Ramaphosa and the five other newly elected top leaders of the party will manage the transition, according to the officials.

The party officials “will continue their engagement with President Jacob Zuma to ensure effective coordination between the ANC and the government,” the ANC said in the statement, without confirming Zuma will step down.

ANC spokesman Zizi Kodwa didn’t respond to requests for comment.

There was further evidence of Ramaphosa cementing control over the ANC at Friday’s meeting, with his allies securing most seats on the party 26-member National Working Committee that oversees its running on a day-to-day basis.

The NEC also decided to suspend the ANC’s provincial executive committees in the KwaZulu-Natal and Free State provinces, which were closely aligned to Zuma and were declared by the courts to have not been properly elected. Interim structures will run the party there until a new vote can be held.

Growing power

In a demonstration of Ramaphosa’s growing power, his office and the Ministry of Public Enterprises announced sweeping changes to the board and management of struggling state power utility Eskom Holdings SOC Ltd., including the appointment of Jabu Mabuza as chairman. Mabuza also holds the same position at telecommunications company Telkom SA SOC, Ltd. and has been one of Zuma’s most outspoken critics.

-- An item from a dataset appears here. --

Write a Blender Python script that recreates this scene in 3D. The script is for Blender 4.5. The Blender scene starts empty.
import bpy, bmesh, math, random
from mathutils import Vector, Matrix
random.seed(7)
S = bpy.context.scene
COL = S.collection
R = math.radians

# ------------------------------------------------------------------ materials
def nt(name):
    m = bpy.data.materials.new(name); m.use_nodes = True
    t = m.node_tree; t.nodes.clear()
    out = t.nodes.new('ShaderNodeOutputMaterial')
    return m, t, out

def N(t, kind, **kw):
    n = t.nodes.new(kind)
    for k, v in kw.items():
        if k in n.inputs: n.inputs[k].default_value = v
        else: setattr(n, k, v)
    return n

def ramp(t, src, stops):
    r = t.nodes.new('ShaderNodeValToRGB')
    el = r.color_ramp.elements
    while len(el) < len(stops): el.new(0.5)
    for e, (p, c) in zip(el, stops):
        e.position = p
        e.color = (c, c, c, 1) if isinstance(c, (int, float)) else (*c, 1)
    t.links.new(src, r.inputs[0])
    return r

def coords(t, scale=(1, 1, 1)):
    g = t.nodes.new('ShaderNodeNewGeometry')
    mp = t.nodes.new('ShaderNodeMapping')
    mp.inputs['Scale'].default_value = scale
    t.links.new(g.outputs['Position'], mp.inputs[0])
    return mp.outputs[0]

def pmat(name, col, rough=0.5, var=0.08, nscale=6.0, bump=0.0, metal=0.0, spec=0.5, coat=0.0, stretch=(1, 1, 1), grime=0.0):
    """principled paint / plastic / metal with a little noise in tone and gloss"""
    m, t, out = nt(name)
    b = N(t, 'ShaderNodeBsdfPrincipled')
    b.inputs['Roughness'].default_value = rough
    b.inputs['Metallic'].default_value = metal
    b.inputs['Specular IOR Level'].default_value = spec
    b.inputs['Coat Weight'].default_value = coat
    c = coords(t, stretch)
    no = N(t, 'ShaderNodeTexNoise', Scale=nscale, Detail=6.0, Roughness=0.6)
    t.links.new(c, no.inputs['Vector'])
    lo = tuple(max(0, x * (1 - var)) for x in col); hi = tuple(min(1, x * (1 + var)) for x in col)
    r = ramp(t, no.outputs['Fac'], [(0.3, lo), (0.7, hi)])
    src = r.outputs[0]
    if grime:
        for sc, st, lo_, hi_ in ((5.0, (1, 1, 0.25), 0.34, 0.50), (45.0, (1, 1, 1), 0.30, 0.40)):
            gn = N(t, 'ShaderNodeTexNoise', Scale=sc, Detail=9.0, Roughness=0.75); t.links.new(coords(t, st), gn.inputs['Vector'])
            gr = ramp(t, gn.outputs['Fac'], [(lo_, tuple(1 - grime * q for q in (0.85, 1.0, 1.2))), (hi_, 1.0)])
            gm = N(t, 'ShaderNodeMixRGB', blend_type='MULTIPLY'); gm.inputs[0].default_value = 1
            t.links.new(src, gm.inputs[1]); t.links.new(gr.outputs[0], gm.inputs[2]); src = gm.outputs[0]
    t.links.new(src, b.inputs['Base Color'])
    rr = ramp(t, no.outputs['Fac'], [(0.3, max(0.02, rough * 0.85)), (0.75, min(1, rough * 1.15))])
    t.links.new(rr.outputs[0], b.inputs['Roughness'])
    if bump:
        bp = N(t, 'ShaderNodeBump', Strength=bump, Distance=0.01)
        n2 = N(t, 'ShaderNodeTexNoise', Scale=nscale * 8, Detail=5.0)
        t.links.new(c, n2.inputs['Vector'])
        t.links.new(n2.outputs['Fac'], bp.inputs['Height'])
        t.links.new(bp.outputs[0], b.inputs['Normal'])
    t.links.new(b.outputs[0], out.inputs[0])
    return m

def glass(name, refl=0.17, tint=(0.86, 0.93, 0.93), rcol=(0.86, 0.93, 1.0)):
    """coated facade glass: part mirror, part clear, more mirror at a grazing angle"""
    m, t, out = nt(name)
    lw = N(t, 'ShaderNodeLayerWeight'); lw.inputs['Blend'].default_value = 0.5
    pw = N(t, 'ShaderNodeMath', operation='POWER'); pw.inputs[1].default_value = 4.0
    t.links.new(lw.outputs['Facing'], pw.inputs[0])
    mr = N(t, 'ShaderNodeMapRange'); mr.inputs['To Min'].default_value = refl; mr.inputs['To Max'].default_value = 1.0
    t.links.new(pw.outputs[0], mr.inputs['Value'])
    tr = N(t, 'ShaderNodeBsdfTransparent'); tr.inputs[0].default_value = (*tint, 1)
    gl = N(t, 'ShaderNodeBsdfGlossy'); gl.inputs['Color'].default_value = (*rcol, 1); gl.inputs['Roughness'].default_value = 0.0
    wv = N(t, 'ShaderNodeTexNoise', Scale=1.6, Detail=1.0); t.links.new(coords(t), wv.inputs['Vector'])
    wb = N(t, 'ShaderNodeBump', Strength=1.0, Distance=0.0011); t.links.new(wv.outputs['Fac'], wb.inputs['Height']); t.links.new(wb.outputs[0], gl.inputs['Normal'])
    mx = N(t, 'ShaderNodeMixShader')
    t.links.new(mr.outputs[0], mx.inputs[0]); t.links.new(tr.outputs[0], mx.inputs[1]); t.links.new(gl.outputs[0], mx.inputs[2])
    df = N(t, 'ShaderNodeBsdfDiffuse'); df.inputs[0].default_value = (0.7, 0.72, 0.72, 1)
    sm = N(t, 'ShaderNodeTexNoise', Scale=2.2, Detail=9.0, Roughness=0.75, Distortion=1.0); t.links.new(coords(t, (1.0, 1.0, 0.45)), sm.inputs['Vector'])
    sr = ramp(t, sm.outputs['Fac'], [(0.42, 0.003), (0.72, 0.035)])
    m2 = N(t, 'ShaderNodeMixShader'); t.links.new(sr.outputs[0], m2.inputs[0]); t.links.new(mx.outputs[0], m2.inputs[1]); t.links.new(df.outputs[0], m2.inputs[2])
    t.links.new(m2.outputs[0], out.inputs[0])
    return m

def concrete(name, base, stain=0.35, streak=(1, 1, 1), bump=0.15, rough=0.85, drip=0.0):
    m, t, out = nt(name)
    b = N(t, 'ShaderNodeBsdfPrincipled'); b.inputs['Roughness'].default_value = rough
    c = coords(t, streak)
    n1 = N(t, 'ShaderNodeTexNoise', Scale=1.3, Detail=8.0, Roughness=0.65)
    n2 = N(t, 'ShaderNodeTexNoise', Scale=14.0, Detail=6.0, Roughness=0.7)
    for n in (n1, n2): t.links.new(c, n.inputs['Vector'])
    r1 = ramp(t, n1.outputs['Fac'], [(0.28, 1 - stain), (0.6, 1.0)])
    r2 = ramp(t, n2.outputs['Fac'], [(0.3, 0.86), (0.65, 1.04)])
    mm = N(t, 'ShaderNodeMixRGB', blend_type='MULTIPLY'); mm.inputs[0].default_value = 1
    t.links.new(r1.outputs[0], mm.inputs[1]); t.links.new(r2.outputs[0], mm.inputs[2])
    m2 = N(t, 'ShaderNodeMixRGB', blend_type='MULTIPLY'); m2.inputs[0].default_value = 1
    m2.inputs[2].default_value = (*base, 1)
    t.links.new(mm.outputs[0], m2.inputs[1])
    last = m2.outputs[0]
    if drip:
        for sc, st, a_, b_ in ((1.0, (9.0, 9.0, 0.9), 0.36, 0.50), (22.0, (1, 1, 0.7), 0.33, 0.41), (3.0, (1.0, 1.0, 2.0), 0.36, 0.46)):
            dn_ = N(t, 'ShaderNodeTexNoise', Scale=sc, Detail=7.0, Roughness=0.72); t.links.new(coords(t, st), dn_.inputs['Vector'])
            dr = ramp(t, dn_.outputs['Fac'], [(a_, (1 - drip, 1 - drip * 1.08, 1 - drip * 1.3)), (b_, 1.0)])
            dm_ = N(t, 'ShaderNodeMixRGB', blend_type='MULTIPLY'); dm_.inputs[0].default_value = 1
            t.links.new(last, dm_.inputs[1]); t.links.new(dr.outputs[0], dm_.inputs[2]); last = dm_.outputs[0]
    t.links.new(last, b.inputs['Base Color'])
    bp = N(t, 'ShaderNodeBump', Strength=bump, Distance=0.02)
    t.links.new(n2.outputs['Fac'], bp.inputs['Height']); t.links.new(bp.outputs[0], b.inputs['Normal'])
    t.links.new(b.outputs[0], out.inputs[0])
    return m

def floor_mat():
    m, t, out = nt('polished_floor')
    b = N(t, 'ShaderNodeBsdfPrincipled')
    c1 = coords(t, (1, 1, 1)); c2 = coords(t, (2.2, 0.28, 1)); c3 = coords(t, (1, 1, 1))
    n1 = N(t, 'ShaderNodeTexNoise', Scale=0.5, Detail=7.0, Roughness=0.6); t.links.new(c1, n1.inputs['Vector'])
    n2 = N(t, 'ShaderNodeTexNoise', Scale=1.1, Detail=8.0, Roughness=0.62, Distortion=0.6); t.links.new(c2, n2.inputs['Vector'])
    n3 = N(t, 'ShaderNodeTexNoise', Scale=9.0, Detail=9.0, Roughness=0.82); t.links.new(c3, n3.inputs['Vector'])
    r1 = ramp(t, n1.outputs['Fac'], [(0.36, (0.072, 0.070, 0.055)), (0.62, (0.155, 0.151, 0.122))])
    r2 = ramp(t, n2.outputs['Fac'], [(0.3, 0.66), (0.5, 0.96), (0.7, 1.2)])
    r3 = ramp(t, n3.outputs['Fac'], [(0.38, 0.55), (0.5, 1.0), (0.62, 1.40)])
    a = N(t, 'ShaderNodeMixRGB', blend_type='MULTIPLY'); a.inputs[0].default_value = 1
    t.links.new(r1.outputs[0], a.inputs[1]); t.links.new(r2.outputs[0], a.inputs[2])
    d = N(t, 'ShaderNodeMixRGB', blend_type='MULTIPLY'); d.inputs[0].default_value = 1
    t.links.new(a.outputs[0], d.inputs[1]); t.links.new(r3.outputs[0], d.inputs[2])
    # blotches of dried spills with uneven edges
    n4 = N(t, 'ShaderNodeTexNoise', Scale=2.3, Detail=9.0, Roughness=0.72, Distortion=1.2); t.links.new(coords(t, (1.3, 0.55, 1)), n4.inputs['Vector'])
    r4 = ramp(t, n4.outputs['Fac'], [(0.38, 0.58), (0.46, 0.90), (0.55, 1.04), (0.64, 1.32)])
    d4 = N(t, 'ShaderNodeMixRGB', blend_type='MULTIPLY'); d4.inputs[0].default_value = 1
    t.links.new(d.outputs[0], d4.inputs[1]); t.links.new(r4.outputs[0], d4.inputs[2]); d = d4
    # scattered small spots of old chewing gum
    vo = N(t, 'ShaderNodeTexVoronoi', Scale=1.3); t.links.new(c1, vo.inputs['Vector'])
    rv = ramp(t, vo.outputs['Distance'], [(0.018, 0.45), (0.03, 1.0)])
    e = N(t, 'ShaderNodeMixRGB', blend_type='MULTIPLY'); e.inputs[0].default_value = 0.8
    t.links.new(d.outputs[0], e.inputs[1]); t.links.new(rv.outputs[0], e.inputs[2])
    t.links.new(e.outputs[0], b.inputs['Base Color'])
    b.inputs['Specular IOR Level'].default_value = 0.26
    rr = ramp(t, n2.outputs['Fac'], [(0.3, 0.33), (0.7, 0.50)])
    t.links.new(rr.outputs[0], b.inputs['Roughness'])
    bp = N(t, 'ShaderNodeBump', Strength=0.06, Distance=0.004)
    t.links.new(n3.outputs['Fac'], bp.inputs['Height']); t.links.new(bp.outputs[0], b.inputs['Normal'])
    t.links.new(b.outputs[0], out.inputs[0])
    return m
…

Members of the Gupta family, who are Zuma’s friends and in business with one of his sons, have been implicated in alleged looting of billions of rand from the utility in reports by the nation’s graft ombudsman and a group of top academics. Zuma and the Guptas deny wrongdoing.

“We are determined to address the damage that has been done to this institution and place it on a new path of efficiency and integrity,” Ramaphosa said in a statement. Eskom’s new board was instructed to immediately remove all executives who are facing allegations of serious corruption and other acts of impropriety.

Zuma’s second and final term was due to end around mid-2019. He survived two previous bids to topple him at NEC since November 2016, but the balance of power in the panel shifted after the elective conference in December.